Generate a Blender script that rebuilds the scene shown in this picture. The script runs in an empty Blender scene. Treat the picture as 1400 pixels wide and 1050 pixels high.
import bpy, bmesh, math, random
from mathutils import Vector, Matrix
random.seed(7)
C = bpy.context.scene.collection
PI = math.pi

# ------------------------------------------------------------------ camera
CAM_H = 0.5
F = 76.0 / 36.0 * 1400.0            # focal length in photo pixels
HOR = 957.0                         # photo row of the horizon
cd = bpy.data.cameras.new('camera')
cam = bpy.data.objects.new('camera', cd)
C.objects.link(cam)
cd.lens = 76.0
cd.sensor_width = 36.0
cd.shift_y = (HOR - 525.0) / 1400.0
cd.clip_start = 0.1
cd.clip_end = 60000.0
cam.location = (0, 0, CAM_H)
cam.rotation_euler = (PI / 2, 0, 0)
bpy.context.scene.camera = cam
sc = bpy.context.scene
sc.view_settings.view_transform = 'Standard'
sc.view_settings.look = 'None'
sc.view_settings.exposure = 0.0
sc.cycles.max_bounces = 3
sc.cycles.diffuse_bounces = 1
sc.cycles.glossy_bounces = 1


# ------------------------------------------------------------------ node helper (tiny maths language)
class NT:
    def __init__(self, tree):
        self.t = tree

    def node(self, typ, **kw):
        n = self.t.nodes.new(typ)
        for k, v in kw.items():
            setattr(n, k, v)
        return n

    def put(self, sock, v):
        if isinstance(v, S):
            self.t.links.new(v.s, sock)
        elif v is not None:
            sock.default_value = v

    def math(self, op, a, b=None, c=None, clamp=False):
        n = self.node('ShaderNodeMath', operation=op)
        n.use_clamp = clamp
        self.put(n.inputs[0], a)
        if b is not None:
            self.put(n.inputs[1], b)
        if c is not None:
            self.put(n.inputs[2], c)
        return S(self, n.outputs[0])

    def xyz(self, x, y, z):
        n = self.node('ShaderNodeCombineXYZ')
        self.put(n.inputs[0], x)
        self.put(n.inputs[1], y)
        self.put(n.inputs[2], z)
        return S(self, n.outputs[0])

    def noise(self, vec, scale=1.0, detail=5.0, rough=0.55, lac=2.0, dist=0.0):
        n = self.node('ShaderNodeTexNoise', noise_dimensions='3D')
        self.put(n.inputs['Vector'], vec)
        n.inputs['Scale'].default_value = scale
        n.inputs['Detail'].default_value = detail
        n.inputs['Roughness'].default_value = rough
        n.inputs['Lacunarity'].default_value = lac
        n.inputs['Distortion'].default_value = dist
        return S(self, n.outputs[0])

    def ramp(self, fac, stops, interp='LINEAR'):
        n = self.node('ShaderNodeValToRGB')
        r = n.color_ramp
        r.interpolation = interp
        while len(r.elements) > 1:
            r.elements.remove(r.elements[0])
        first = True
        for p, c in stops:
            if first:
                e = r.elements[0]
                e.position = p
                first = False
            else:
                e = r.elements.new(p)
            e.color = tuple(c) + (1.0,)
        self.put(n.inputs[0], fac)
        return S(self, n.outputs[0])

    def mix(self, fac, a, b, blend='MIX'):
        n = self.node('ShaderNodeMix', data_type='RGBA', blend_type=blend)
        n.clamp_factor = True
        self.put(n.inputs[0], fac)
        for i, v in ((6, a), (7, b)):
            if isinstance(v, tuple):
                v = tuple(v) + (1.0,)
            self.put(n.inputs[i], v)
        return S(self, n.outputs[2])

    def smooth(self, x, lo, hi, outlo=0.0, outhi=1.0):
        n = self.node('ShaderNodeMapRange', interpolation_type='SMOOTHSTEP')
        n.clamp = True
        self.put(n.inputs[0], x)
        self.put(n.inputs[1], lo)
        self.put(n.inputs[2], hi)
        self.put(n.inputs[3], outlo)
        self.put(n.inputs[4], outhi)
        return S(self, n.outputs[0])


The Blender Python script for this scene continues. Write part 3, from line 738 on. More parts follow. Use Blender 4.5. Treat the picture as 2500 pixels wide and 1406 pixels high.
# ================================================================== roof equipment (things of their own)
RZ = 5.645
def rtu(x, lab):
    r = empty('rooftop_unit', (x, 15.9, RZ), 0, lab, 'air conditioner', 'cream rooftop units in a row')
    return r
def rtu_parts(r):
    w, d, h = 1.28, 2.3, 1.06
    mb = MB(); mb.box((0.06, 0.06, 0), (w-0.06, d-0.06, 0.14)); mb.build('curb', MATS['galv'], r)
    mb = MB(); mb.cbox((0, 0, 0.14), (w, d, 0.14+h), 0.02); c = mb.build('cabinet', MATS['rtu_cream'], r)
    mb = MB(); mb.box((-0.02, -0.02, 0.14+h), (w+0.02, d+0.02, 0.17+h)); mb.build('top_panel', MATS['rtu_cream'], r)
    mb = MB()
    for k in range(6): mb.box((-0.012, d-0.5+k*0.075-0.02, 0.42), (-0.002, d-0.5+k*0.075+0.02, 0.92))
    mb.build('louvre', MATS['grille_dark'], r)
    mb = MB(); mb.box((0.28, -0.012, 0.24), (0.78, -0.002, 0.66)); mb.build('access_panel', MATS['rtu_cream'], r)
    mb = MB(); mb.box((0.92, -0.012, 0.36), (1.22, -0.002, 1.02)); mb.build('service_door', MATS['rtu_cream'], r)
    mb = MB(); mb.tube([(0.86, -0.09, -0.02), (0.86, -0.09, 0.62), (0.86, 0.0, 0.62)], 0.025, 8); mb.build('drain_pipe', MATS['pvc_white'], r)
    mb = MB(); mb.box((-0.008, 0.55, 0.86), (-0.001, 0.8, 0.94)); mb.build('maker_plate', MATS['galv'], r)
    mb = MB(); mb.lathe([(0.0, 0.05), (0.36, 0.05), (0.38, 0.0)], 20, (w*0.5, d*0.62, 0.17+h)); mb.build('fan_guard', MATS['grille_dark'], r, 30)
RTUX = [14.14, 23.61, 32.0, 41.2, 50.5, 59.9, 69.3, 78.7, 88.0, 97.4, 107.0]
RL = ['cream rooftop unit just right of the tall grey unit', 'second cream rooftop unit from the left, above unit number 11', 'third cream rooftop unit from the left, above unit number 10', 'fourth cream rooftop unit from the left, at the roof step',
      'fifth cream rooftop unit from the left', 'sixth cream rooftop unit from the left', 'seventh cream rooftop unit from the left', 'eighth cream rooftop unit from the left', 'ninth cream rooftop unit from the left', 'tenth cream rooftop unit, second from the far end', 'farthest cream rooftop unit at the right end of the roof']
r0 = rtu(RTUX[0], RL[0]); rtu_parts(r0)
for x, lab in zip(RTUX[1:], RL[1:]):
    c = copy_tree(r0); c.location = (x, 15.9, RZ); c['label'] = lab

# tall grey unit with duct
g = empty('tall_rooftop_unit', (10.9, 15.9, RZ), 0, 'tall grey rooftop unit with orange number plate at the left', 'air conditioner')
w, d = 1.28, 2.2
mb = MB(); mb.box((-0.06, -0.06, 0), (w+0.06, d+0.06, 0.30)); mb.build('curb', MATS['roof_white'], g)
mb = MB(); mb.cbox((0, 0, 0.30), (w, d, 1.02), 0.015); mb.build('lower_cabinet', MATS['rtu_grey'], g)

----

Reproduce all data above, unchanged.

• **SOLUTION TO THIS TASK**
Generate a Blender script that rebuilds the scene shown in this picture. The script runs in an empty Blender scene. Treat the picture as 1400 pixels wide and 1050 pixels high.
import bpy, bmesh, math, random
from mathutils import Vector, Matrix
random.seed(7)
C = bpy.context.scene.collection
PI = math.pi

# ------------------------------------------------------------------ camera
CAM_H = 0.5
F = 76.0 / 36.0 * 1400.0            # focal length in photo pixels
HOR = 957.0                         # photo row of the horizon
cd = bpy.data.cameras.new('camera')
cam = bpy.data.objects.new('camera', cd)
C.objects.link(cam)
cd.lens = 76.0
cd.sensor_width = 36.0
cd.shift_y = (HOR - 525.0) / 1400.0
cd.clip_start = 0.1
cd.clip_end = 60000.0
cam.location = (0, 0, CAM_H)
cam.rotation_euler = (PI / 2, 0, 0)
bpy.context.scene.camera = cam
sc = bpy.context.scene
sc.view_settings.view_transform = 'Standard'
sc.view_settings.look = 'None'
sc.view_settings.exposure = 0.0
sc.cycles.max_bounces = 3
sc.cycles.diffuse_bounces = 1
sc.cycles.glossy_bounces = 1


# ------------------------------------------------------------------ node helper (tiny maths language)
class NT:
    def __init__(self, tree):
        self.t = tree

    def node(self, typ, **kw):
        n = self.t.nodes.new(typ)
        for k, v in kw.items():
            setattr(n, k, v)
        return n

    def put(self, sock, v):
        if isinstance(v, S):
            self.t.links.new(v.s, sock)
        elif v is not None:
            sock.default_value = v

    def math(self, op, a, b=None, c=None, clamp=False):
        n = self.node('ShaderNodeMath', operation=op)
        n.use_clamp = clamp
        self.put(n.inputs[0], a)
        if b is not None:
            self.put(n.inputs[1], b)
        if c is not None:
            self.put(n.inputs[2], c)
        return S(self, n.outputs[0])

    def xyz(self, x, y, z):
        n = self.node('ShaderNodeCombineXYZ')
        self.put(n.inputs[0], x)
        self.put(n.inputs[1], y)
        self.put(n.inputs[2], z)
        return S(self, n.outputs[0])

    def noise(self, vec, scale=1.0, detail=5.0, rough=0.55, lac=2.0, dist=0.0):
        n = self.node('ShaderNodeTexNoise', noise_dimensions='3D')
        self.put(n.inputs['Vector'], vec)
        n.inputs['Scale'].default_value = scale
        n.inputs['Detail'].default_value = detail
        n.inputs['Roughness'].default_value = rough
        n.inputs['Lacunarity'].default_value = lac
        n.inputs['Distortion'].default_value = dist
        return S(self, n.outputs[0])

    def ramp(self, fac, stops, interp='LINEAR'):
        n = self.node('ShaderNodeValToRGB')
        r = n.color_ramp
        r.interpolation = interp
        while len(r.elements) > 1:
            r.elements.remove(r.elements[0])
        first = True
        for p, c in stops:
            if first:
                e = r.elements[0]
                e.position = p
                first = False
            else:
                e = r.elements.new(p)
            e.color = tuple(c) + (1.0,)
        self.put(n.inputs[0], fac)
        return S(self, n.outputs[0])

    def mix(self, fac, a, b, blend='MIX'):
        n = self.node('ShaderNodeMix', data_type='RGBA', blend_type=blend)
        n.clamp_factor = True
        self.put(n.inputs[0], fac)
        for i, v in ((6, a), (7, b)):
            if isinstance(v, tuple):
                v = tuple(v) + (1.0,)
            self.put(n.inputs[i], v)
        return S(self, n.outputs[2])

    def smooth(self, x, lo, hi, outlo=0.0, outhi=1.0):
        n = self.node('ShaderNodeMapRange', interpolation_type='SMOOTHSTEP')
        n.clamp = True
        self.put(n.inputs[0], x)
        self.put(n.inputs[1], lo)
        self.put(n.inputs[2], hi)
        self.put(n.inputs[3], outlo)
        self.put(n.inputs[4], outhi)
        return S(self, n.outputs[0])


The Blender Python script for this scene continues. Write part 3, from line 738 on. More parts follow. Use Blender 4.5. Treat the picture as 2500 pixels wide and 1406 pixels high.
# ================================================================== roof equipment (things of their own)
RZ = 5.645
def rtu(x, lab):
    r = empty('rooftop_unit', (x, 15.9, RZ), 0, lab, 'air conditioner', 'cream rooftop units in a row')
    return r
def rtu_parts(r):
    w, d, h = 1.28, 2.3, 1.06
    mb = MB(); mb.box((0.06, 0.06, 0), (w-0.06, d-0.06, 0.14)); mb.build('curb', MATS['galv'], r)
    mb = MB(); mb.cbox((0, 0, 0.14), (w, d, 0.14+h), 0.02); c = mb.build('cabinet', MATS['rtu_cream'], r)
    mb = MB(); mb.box((-0.02, -0.02, 0.14+h), (w+0.02, d+0.02, 0.17+h)); mb.build('top_panel', MATS['rtu_cream'], r)
    mb = MB()
    for k in range(6): mb.box((-0.012, d-0.5+k*0.075-0.02, 0.42), (-0.002, d-0.5+k*0.075+0.02, 0.92))
    mb.build('louvre', MATS['grille_dark'], r)
    mb = MB(); mb.box((0.28, -0.012, 0.24), (0.78, -0.002, 0.66)); mb.build('access_panel', MATS['rtu_cream'], r)
    mb = MB(); mb.box((0.92, -0.012, 0.36), (1.22, -0.002, 1.02)); mb.build('service_door', MATS['rtu_cream'], r)
    mb = MB(); mb.tube([(0.86, -0.09, -0.02), (0.86, -0.09, 0.62), (0.86, 0.0, 0.62)], 0.025, 8); mb.build('drain_pipe', MATS['pvc_white'], r)
    mb = MB(); mb.box((-0.008, 0.55, 0.86), (-0.001, 0.8, 0.94)); mb.build('maker_plate', MATS['galv'], r)
    mb = MB(); mb.lathe([(0.0, 0.05), (0.36, 0.05), (0.38, 0.0)], 20, (w*0.5, d*0.62, 0.17+h)); mb.build('fan_guard', MATS['grille_dark'], r, 30)
RTUX = [14.14, 23.61, 32.0, 41.2, 50.5, 59.9, 69.3, 78.7, 88.0, 97.4, 107.0]
RL = ['cream rooftop unit just right of the tall grey unit', 'second cream rooftop unit from the left, above unit number 11', 'third cream rooftop unit from the left, above unit number 10', 'fourth cream rooftop unit from the left, at the roof step',
      'fifth cream rooftop unit from the left', 'sixth cream rooftop unit from the left', 'seventh cream rooftop unit from the left', 'eighth cream rooftop unit from the left', 'ninth cream rooftop unit from the left', 'tenth cream rooftop unit, second from the far end', 'farthest cream rooftop unit at the right end of the roof']
r0 = rtu(RTUX[0], RL[0]); rtu_parts(r0)
for x, lab in zip(RTUX[1:], RL[1:]):
    c = copy_tree(r0); c.location = (x, 15.9, RZ); c['label'] = lab

# tall grey unit with duct
g = empty('tall_rooftop_unit', (10.9, 15.9, RZ), 0, 'tall grey rooftop unit with orange number plate at the left', 'air conditioner')
w, d = 1.28, 2.2
mb = MB(); mb.box((-0.06, -0.06, 0), (w+0.06, d+0.06, 0.30)); mb.build('curb', MATS['roof_white'], g)
mb = MB(); mb.cbox((0, 0, 0.30), (w, d, 1.02), 0.015); mb.build('lower_cabinet', MATS['rtu_grey'], g)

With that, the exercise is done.